#### Working data:
★ ★ ★ ★ ★

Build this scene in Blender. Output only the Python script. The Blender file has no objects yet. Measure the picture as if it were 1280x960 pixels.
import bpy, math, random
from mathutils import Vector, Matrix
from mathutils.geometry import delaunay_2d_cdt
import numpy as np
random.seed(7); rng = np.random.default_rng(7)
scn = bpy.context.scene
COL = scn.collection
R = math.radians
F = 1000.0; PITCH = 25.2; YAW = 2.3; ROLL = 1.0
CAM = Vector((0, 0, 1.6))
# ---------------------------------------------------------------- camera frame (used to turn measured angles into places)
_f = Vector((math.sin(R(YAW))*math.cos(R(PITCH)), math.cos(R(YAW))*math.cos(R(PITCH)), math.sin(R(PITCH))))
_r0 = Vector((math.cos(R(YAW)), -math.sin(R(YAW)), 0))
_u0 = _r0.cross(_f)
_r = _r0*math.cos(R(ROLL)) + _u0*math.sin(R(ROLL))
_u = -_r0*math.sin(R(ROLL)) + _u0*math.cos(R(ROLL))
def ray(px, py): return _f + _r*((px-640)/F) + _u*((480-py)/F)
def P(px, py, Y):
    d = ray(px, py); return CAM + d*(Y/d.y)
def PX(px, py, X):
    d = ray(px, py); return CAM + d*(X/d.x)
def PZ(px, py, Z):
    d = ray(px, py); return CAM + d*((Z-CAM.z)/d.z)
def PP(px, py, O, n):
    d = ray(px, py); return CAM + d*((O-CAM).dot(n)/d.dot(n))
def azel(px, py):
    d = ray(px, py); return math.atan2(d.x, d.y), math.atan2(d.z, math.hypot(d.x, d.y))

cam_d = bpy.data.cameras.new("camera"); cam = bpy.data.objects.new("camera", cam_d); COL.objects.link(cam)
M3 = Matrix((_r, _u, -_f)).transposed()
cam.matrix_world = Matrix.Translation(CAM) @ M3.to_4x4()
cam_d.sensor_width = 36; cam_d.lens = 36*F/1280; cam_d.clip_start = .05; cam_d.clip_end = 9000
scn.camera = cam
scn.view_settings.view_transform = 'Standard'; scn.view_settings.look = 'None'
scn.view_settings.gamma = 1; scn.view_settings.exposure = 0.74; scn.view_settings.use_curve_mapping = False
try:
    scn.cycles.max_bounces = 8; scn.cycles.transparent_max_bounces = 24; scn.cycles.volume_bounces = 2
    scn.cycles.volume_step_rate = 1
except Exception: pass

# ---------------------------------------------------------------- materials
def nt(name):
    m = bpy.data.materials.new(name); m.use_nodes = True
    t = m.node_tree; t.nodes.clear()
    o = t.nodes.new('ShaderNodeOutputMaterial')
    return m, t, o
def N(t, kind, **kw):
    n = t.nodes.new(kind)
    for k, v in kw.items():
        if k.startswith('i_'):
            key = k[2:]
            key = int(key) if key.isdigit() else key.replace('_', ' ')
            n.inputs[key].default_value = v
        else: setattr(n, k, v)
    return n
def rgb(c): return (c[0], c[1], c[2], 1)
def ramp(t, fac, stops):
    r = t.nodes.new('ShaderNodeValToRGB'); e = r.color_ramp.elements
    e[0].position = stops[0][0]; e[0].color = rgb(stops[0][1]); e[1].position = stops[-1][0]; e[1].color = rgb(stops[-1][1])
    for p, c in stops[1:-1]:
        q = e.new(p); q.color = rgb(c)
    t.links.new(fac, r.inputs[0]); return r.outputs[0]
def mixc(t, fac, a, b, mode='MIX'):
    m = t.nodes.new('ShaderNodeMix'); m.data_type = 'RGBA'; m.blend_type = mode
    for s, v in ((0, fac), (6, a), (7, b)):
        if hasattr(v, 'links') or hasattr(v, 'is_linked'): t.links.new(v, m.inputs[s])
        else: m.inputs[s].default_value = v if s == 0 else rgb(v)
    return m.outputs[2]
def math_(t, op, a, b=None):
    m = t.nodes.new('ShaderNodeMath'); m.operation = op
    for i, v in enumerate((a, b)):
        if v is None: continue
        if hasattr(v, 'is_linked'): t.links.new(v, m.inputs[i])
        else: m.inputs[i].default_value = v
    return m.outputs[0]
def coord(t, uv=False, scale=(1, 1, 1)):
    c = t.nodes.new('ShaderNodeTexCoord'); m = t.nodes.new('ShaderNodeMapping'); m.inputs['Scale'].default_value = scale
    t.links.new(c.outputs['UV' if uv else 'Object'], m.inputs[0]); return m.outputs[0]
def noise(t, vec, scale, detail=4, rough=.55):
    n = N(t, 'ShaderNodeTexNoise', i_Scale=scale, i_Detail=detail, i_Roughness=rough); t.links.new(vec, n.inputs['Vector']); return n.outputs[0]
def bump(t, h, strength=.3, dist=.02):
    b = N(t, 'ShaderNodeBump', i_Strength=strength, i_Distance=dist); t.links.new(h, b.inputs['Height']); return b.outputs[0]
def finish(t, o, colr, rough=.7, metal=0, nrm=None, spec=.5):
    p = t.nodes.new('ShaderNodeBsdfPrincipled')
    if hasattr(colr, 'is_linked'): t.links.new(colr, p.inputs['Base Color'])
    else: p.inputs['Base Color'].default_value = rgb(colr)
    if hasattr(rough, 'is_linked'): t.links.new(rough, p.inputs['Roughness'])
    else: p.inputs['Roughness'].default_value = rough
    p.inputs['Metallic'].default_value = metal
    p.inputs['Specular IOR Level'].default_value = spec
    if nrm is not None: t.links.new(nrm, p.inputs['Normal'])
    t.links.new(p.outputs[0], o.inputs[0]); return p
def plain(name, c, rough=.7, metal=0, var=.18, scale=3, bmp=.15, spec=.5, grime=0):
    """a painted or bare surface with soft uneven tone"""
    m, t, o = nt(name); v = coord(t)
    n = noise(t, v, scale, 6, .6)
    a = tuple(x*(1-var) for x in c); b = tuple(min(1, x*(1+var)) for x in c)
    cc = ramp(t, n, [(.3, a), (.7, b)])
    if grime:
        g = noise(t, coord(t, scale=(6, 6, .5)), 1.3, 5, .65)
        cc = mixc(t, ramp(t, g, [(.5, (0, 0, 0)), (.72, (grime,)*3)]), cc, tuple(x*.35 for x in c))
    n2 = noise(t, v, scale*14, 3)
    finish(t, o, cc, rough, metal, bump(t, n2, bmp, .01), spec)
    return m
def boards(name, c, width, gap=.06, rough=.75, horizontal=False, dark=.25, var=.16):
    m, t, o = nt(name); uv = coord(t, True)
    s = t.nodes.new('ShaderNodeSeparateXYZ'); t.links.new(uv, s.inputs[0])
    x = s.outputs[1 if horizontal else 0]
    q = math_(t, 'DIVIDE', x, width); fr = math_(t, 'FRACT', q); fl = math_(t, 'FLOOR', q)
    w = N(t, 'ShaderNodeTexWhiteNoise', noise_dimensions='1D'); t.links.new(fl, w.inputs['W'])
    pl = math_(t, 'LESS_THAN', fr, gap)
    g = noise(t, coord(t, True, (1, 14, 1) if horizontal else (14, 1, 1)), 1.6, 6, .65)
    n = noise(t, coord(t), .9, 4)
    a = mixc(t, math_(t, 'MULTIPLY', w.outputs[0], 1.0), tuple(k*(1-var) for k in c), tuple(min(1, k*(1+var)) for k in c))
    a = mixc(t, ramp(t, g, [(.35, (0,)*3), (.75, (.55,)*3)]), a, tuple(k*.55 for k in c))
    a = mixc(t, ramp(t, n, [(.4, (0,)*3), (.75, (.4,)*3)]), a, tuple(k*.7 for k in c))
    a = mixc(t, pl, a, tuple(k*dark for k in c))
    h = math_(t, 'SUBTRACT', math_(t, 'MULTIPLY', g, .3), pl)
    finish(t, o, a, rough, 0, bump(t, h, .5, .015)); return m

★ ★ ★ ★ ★

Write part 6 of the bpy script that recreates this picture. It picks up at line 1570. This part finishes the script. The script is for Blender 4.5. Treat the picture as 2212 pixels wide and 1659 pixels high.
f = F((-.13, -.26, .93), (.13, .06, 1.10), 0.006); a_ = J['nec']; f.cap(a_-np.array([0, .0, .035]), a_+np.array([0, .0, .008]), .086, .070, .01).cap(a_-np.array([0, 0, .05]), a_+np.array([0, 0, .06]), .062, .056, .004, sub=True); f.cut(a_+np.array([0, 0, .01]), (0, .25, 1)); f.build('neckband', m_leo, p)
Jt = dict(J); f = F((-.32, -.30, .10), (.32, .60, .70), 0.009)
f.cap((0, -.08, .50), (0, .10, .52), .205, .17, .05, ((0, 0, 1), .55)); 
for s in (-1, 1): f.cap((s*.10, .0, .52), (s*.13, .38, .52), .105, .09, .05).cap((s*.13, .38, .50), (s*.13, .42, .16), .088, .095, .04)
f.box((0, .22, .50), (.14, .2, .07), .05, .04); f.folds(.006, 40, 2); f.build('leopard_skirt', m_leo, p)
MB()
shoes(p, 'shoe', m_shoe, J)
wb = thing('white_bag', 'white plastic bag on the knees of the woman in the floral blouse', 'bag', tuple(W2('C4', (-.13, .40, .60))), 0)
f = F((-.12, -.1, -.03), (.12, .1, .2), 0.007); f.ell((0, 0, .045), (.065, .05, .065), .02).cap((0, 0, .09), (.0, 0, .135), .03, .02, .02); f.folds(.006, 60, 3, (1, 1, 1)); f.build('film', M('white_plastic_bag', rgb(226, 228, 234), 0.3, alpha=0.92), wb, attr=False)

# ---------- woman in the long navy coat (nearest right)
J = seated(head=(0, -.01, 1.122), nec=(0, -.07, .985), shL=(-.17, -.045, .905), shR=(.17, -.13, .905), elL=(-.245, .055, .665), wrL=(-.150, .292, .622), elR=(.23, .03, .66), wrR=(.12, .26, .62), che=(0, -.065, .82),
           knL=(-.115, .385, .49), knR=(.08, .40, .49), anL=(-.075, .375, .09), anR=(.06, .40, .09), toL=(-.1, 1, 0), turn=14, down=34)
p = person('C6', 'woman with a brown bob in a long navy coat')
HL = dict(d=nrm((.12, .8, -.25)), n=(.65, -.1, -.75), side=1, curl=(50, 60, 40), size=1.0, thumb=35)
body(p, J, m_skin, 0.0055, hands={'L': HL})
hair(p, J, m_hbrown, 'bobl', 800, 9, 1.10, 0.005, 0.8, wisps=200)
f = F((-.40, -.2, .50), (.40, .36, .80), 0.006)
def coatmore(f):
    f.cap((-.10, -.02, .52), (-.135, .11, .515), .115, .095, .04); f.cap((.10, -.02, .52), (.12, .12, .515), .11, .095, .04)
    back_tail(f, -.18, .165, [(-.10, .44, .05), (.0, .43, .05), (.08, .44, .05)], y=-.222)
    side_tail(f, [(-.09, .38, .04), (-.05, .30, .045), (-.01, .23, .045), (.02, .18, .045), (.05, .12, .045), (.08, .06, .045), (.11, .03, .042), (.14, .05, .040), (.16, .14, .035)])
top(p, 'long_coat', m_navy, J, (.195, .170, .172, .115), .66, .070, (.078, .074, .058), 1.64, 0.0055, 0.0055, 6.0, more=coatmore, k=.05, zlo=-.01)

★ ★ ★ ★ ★

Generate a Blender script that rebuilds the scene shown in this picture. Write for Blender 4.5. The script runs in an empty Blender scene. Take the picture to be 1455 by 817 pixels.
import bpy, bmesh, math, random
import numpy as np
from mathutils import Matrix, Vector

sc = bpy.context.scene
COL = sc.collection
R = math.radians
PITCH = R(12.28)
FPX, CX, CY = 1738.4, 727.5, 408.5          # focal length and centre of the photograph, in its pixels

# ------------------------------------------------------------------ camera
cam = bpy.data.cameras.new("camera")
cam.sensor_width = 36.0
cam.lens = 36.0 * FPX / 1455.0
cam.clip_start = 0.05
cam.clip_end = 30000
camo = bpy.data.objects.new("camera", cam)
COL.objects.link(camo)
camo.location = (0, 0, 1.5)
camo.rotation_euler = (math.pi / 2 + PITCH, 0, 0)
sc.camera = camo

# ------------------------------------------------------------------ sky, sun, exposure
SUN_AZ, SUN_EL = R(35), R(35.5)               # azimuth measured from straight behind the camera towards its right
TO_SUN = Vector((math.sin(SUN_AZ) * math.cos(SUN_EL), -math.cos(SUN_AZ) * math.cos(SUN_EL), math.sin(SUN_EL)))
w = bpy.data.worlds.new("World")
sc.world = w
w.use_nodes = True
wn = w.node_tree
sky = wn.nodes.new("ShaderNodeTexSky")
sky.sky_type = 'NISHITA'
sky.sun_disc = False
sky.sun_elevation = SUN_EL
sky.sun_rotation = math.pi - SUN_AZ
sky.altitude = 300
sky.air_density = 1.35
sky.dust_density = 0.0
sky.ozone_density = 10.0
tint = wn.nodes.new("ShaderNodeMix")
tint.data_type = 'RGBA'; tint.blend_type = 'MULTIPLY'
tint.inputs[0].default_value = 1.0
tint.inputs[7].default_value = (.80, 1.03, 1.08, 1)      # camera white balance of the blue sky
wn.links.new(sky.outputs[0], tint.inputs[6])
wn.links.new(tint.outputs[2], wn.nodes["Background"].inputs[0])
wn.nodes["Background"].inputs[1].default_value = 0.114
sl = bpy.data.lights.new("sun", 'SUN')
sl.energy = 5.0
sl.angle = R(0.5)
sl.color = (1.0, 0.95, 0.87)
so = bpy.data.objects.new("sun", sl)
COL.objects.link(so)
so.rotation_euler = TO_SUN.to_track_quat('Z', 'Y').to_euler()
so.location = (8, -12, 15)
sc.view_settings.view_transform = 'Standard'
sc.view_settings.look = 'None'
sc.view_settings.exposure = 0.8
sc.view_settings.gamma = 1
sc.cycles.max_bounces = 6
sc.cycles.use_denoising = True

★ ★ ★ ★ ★

#### Problem details:
Of all the entries above, repeat only the lines from the line that has "Generate a Blender" to the line that has "sc.camera = camo", both lines included, exactly.

#### Task answer:
Generate a Blender script that rebuilds the scene shown in this picture. Write for Blender 4.5. The script runs in an empty Blender scene. Take the picture to be 1455 by 817 pixels.
import bpy, bmesh, math, random
import numpy as np
from mathutils import Matrix, Vector

sc = bpy.context.scene
COL = sc.collection
R = math.radians
PITCH = R(12.28)
FPX, CX, CY = 1738.4, 727.5, 408.5          # focal length and centre of the photograph, in its pixels

# ------------------------------------------------------------------ camera
cam = bpy.data.cameras.new("camera")
cam.sensor_width = 36.0
cam.lens = 36.0 * FPX / 1455.0
cam.clip_start = 0.05
cam.clip_end = 30000
camo = bpy.data.objects.new("camera", cam)
COL.objects.link(camo)
camo.location = (0, 0, 1.5)
camo.rotation_euler = (math.pi / 2 + PITCH, 0, 0)
sc.camera = camo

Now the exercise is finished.